Within the study, themes and attributes of dark tourism are correlated with key psychological and psychoanalytical concepts including archetype, drive and ritual to support and inform a conceptual framework based on the principles of Transactional Analysis (TA), particularly the concepts of ego states and crossed/complementary transactions, representing a new line of enquiry within the discourse of dark tourism. The application of specific precepts of TA supports a new approach to understanding touristic experience through the identification and analysis of behavioural, verbal and textual transactions (actual and virtual) and the Parent/Adult/Child ego states at play within them. The study models this approach in analyses of transactions observed and/or expressed at the case study site, Auschwitz-Birkenau Memorial and Museum, and in online TripAdvisor reviews, and describes the relevance of these findings to understanding contemporary visitor experience at dark tourism sites.
Responding to perceptions that visitor experience and new media are underrepresented within the extant literature, the research rationale validates a methodology in which ‘real-world’ observations frame the vocabulary and focus of netnographic research into online communities and their expressions of and influence upon tourist experience. In addition to onsite fieldwork, the thesis describes and draws upon rich sources within a contemporary media environment and community. The empirical research methodologies are dynamic and mixed, reflecting the challenges to existing research attitudes arising from the literary review and mirroring concepts of mobility and pluralism in sociological discourse.

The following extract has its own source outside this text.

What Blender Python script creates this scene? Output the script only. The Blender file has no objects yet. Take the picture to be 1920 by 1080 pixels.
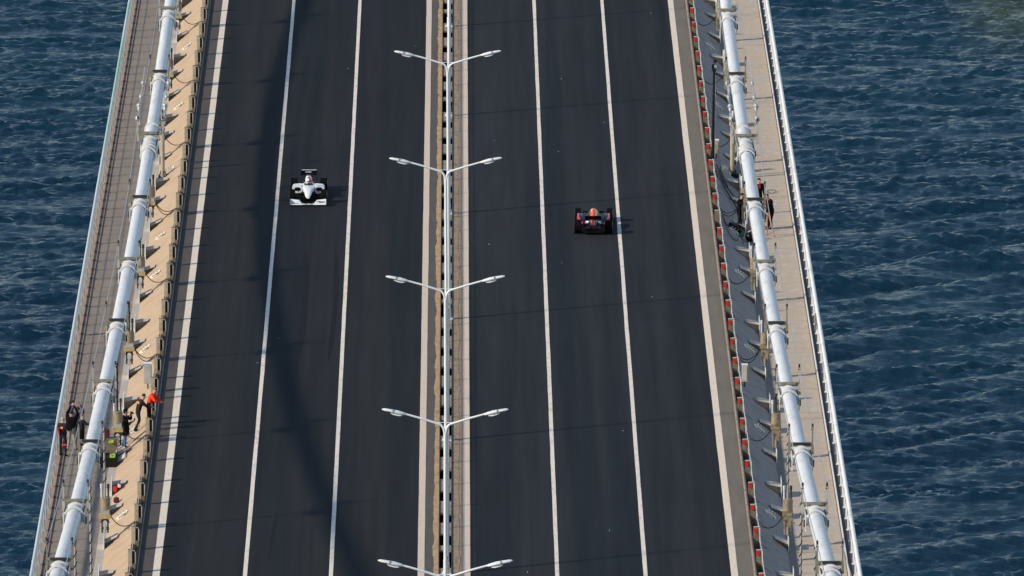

The research findings reveal complex visitor responses to the case study site and to their own role within it, speaking to issues of touristic agency. Notably, responses make clear distinctions between the site’s subject matter and management and the different emotional reactions these aspects invoke. Thus, negative criticism detaches from the archetypal/historical and attaches to the institutional aspect of the site, preserving the sacred status of the former and emphasising the secularity of the latter. Transactional Analysis precepts of Parent/Adult/Child (PAC) models, applied to questionnaire and online responses, describe these distinctions as a range of crossed or complementary transactions involving specific ego states and associated emotional and attitudinal qualities. The findings compare the plural, mobile ego states across the visitor experience with the institutional ego state’s singularity and immobility, reflected in its communications and environments. This disparity is expressed as a crossed transaction, frustrating participants and prohibiting ongoing dialogue and transactional development.
Ultimately, this study appraises dark tourism scholarship to identify, within relevant multidisciplinary discourse, opportunities for its regeneration and re-alignment with contemporary conceptualisation of social behaviours. Utilising original research methodologies and unexpected conceptual devices, the study emphasises the relevance of online communities in understanding touristic experience and its expression. Theorising dark tourism as a continuum of psychologised transactions, this thesis suggests that further development of TA modelling of visitor experience may offer finessed and practical research models that address shortfalls within the existing literature and align its conceptualisation with contemporary social paradigms.